Multiple Text Style Transfer by using Word-level Conditional Generative Adversarial Network with Two-Phase Training
Chih-Te Lai | Yi-Te Hong | Hong-You Chen | Chi-Jen Lu | Shou-De Lin
Proceedings of the 2019 Conference on Empirical Methods in Natural Language Processing and the 9th International Joint Conference on Natural Language Processing (EMNLP-IJCNLP)
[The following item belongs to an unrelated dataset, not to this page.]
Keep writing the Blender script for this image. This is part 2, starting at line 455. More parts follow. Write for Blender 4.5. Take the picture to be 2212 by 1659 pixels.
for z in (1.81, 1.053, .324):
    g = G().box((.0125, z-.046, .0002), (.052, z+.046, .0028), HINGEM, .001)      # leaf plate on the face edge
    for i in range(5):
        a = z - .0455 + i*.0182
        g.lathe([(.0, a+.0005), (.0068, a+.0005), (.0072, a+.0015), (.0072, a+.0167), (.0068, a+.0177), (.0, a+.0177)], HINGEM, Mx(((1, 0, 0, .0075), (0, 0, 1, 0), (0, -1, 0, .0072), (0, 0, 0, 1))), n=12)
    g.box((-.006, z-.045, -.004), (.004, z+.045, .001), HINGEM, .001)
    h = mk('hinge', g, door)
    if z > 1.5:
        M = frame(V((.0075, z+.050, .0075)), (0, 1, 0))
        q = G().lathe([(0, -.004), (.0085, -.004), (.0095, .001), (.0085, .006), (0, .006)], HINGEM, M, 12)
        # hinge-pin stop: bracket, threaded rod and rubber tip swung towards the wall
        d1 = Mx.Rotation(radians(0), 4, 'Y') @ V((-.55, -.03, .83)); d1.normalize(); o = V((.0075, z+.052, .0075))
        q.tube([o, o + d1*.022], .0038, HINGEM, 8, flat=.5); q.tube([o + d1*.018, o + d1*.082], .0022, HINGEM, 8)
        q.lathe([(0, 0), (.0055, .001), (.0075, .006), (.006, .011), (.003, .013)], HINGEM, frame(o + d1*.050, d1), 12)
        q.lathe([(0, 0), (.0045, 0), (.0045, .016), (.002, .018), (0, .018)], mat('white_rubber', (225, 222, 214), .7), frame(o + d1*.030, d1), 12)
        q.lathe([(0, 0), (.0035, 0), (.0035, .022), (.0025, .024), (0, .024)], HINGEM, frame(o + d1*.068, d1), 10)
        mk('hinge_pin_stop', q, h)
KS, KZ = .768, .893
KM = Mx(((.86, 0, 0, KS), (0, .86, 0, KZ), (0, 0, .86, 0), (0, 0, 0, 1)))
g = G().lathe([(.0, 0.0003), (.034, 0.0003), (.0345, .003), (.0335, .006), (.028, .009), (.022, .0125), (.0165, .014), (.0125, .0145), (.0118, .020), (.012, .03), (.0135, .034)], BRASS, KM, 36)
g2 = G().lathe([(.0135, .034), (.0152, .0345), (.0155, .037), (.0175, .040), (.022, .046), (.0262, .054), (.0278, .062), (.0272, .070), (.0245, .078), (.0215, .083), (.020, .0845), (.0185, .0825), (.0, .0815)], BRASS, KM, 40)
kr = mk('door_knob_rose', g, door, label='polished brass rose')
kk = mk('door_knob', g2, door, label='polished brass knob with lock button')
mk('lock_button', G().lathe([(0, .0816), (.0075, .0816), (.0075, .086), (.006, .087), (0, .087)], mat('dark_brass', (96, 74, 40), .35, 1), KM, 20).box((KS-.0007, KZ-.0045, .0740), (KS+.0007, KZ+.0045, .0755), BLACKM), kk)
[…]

The objective of non-parallel text style transfer, or controllable text generation, is to alter specific attributes (e.g. sentiment, mood, tense, politeness, etc) of a given text while preserving its remaining attributes and content. Generative adversarial network (GAN) is a popular model to ensure the transferred sentences are realistic and have the desired target styles. However, training GAN often suffers from mode collapse problem, which causes that the transferred text is little related to the original text. In this paper, we propose a new GAN model with a word-level conditional architecture and a two-phase training procedure. By using a style-related condition architecture before generating a word, our model is able to maintain style-unrelated words while changing the others. By separating the training procedure into reconstruction and transfer phases, our model is able to learn a proper text generation process, which further improves the content preservation. We test our model on polarity sentiment transfer and multiple-attribute transfer tasks. The empirical results show that our model achieves comparable evaluation scores in both transfer accuracy and fluency but significantly outperforms other state-of-the-art models in content compatibility on three real-world datasets.